* begin Data section *

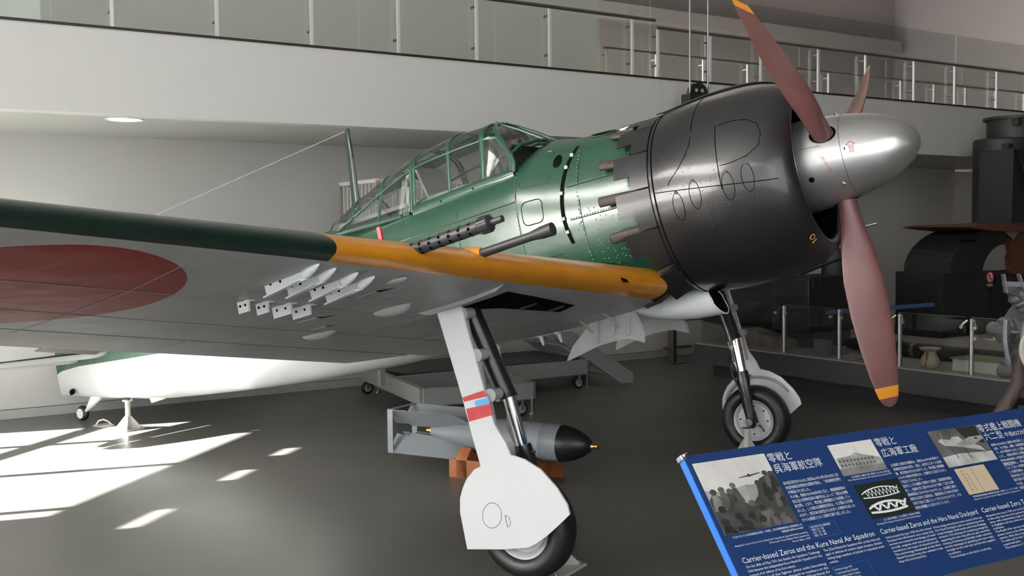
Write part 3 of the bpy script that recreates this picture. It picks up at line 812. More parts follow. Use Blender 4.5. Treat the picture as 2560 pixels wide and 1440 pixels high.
for k in range(3):
    a = PHI+k*2*math.pi/3
    er = Vector((0, math.sin(a), math.cos(a))); mo = Vector((0, math.cos(a), -math.sin(a))); fw_ = Vector((-1, 0, 0))
    rings = []
    for r, c, t, b in zip(rr_, cc_, tt_, bb_):
        b = rad(b); ch = fw_*math.sin(b)+mo*math.cos(b); tk = fw_*math.cos(b)-mo*math.sin(b)
        o_ = Vector((SPP, 0, 0)) + er*r
        ring = []
        for j in range(24):
            u = 2*math.pi*j/24; x = math.cos(u); y = math.sin(u)
            sh = 1.0 if r < .45 else (.75+.25*x if y > 0 else .35)
            ring.append(o_ + ch*(c/2*x) + tk*(t/2*y*(sh if r > .4 else 1)*1.2))
        rings.append(ring)
    bl = pm('propeller_blade', loft(rings), [M_PROP, M_PYEL], ang=60)
    nf = 24
    for i in range(len(rr_)-1):
        if rr_[i] >= 1.404 and rr_[i+1] <= 1.471:
            for j in range(nf): bl.data.polygons[i*nf+j].material_index = 1
    # dark socket opening in the spinner
    soc = []
    for j in range(24):
        u = 2*math.pi*j/24
        s_ = SPP+.078*math.cos(u); t_ = a+.062*math.sin(u)/spr(s_); soc.append(spt(s_, t_, .0015))
    pm('blade_socket', (soc, [tuple(range(24))]), M_DARK, spin, smooth=False)
    t_ = a + rad(28); pm('spinner_slot', (lambda L: (L, [(0, 1, 2, 3)]))([spt(.375, t_-.05), spt(.381, t_-.05), spt(.381, t_+.02), spt(.375, t_+.02)]), M_DARK, spin, smooth=False)
    t_ = a + rad(55); pm('spinner_hole', (lambda L: (L, [tuple(range(16))]))([spt(.60+.017*math.cos(2*math.pi*j/16), t_+.06*math.sin(2*math.pi*j/16)) for j in range(16)]), M_DARK, spin, smooth=False)
    t_ = a + rad(72); pm('latch', tube([spt(.44, t_-.02, .003), spt(.43, t_+.02, .006), spt(.425, t_+.06, .003)], .006, 6), M_STEEL, spin)
    pm('spinner_seam', tube([spt(SPP+.02+.0085*i, a+rad(16)-.001*i, -.0005) for i in range(17)], .0016, 5), M_SEAM, spin)
# red stencils: arrow, lettering bars
ts = PHI+rad(24)
def stc(pts, r=.0016): pm('stencil_line', tube([spt(s, t, .0008) for s, t in pts], r, 4), M_PRED, spin)
stc([(.345, ts-.10), (.365, ts-.02)]); stc([(.345, ts-.10), (.318, ts-.02)]); stc([(.365, ts-.02), (.352, ts-.01), (.352, ts+.18)]); stc([(.318, ts-.02), (.330, ts-.01), (.330, ts+.18)])
for i in range(5): stc([(.334, ts+.03+.035*i), (.348, ts+.03+.035*i)])
stc([(.52, ts+.10), (.49, ts+.48)], .0014); stc([(.505, ts+.10), (.475, ts+.48)], .0014)
for i in range(8): stc([(.512-.0035*i, ts+.15+.04*i), (.500-.0035*i, ts+.15+.04*i)], .0016)

# ---- canopy
ct_s = [2.65, 2.77, 2.90, 3.07, 3.22, 3.38, 3.55, 3.74, 3.93, 4.09, 4.29, 4.55]; ct_z = [.80, .878, .888, .893, .880, .862, .832, .778, .729, .684, .622, .515]
cr_s = [2.52, 2.64, 2.75, 3.06, 3.39, 3.74, 4.05, 4.30, 4.55]; cr_z = [.58, .739, .735, .727, .70, .615, .525, .46, .42]; cr_y = [.36, .335, .33, .33, .325, .295, .25, .20, .12]
cs_s = [2.40, 2.52, 2.79, 3.47, 4.09, 4.40, 4.55]; cs_z = [.50, .42, .412, .372, .385, .40, .42]; cs_y = [.36, .40, .405, .405, .38, .30, .20]
def can_sill(s): return (s, smooth_interp(s, cs_s, cs_y), smooth_interp(s, cs_s, cs_z))
def can_rail(s): return (s, smooth_interp(s, cr_s, cr_y), smooth_interp(s, cr_s, cr_z))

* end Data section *

## Directions for this task
Set every line down exactly as written, leaving each picture out.

## The response
Write part 3 of the bpy script that recreates this picture. It picks up at line 812. More parts follow. Use Blender 4.5. Treat the picture as 2560 pixels wide and 1440 pixels high.
for k in range(3):
    a = PHI+k*2*math.pi/3
    er = Vector((0, math.sin(a), math.cos(a))); mo = Vector((0, math.cos(a), -math.sin(a))); fw_ = Vector((-1, 0, 0))
    rings = []
    for r, c, t, b in zip(rr_, cc_, tt_, bb_):
        b = rad(b); ch = fw_*math.sin(b)+mo*math.cos(b); tk = fw_*math.cos(b)-mo*math.sin(b)
        o_ = Vector((SPP, 0, 0)) + er*r
        ring = []
        for j in range(24):
            u = 2*math.pi*j/24; x = math.cos(u); y = math.sin(u)
            sh = 1.0 if r < .45 else (.75+.25*x if y > 0 else .35)
            ring.append(o_ + ch*(c/2*x) + tk*(t/2*y*(sh if r > .4 else 1)*1.2))
        rings.append(ring)
    bl = pm('propeller_blade', loft(rings), [M_PROP, M_PYEL], ang=60)
    nf = 24
    for i in range(len(rr_)-1):
        if rr_[i] >= 1.404 and rr_[i+1] <= 1.471:
            for j in range(nf): bl.data.polygons[i*nf+j].material_index = 1
    # dark socket opening in the spinner
    soc = []
    for j in range(24):
        u = 2*math.pi*j/24
        s_ = SPP+.078*math.cos(u); t_ = a+.062*math.sin(u)/spr(s_); soc.append(spt(s_, t_, .0015))
    pm('blade_socket', (soc, [tuple(range(24))]), M_DARK, spin, smooth=False)
    t_ = a + rad(28); pm('spinner_slot', (lambda L: (L, [(0, 1, 2, 3)]))([spt(.375, t_-.05), spt(.381, t_-.05), spt(.381, t_+.02), spt(.375, t_+.02)]), M_DARK, spin, smooth=False)
    t_ = a + rad(55); pm('spinner_hole', (lambda L: (L, [tuple(range(16))]))([spt(.60+.017*math.cos(2*math.pi*j/16), t_+.06*math.sin(2*math.pi*j/16)) for j in range(16)]), M_DARK, spin, smooth=False)
    t_ = a + rad(72); pm('latch', tube([spt(.44, t_-.02, .003), spt(.43, t_+.02, .006), spt(.425, t_+.06, .003)], .006, 6), M_STEEL, spin)
    pm('spinner_seam', tube([spt(SPP+.02+.0085*i, a+rad(16)-.001*i, -.0005) for i in range(17)], .0016, 5), M_SEAM, spin)
# red stencils: arrow, lettering bars
ts = PHI+rad(24)
def stc(pts, r=.0016): pm('stencil_line', tube([spt(s, t, .0008) for s, t in pts], r, 4), M_PRED, spin)
stc([(.345, ts-.10), (.365, ts-.02)]); stc([(.345, ts-.10), (.318, ts-.02)]); stc([(.365, ts-.02), (.352, ts-.01), (.352, ts+.18)]); stc([(.318, ts-.02), (.330, ts-.01), (.330, ts+.18)])
for i in range(5): stc([(.334, ts+.03+.035*i), (.348, ts+.03+.035*i)])
stc([(.52, ts+.10), (.49, ts+.48)], .0014); stc([(.505, ts+.10), (.475, ts+.48)], .0014)
for i in range(8): stc([(.512-.0035*i, ts+.15+.04*i), (.500-.0035*i, ts+.15+.04*i)], .0016)

# ---- canopy
ct_s = [2.65, 2.77, 2.90, 3.07, 3.22, 3.38, 3.55, 3.74, 3.93, 4.09, 4.29, 4.55]; ct_z = [.80, .878, .888, .893, .880, .862, .832, .778, .729, .684, .622, .515]
cr_s = [2.52, 2.64, 2.75, 3.06, 3.39, 3.74, 4.05, 4.30, 4.55]; cr_z = [.58, .739, .735, .727, .70, .615, .525, .46, .42]; cr_y = [.36, .335, .33, .33, .325, .295, .25, .20, .12]
cs_s = [2.40, 2.52, 2.79, 3.47, 4.09, 4.40, 4.55]; cs_z = [.50, .42, .412, .372, .385, .40, .42]; cs_y = [.36, .40, .405, .405, .38, .30, .20]
def can_sill(s): return (s, smooth_interp(s, cs_s, cs_y), smooth_interp(s, cs_s, cs_z))
def can_rail(s): return (s, smooth_interp(s, cr_s, cr_y), smooth_interp(s, cr_s, cr_z))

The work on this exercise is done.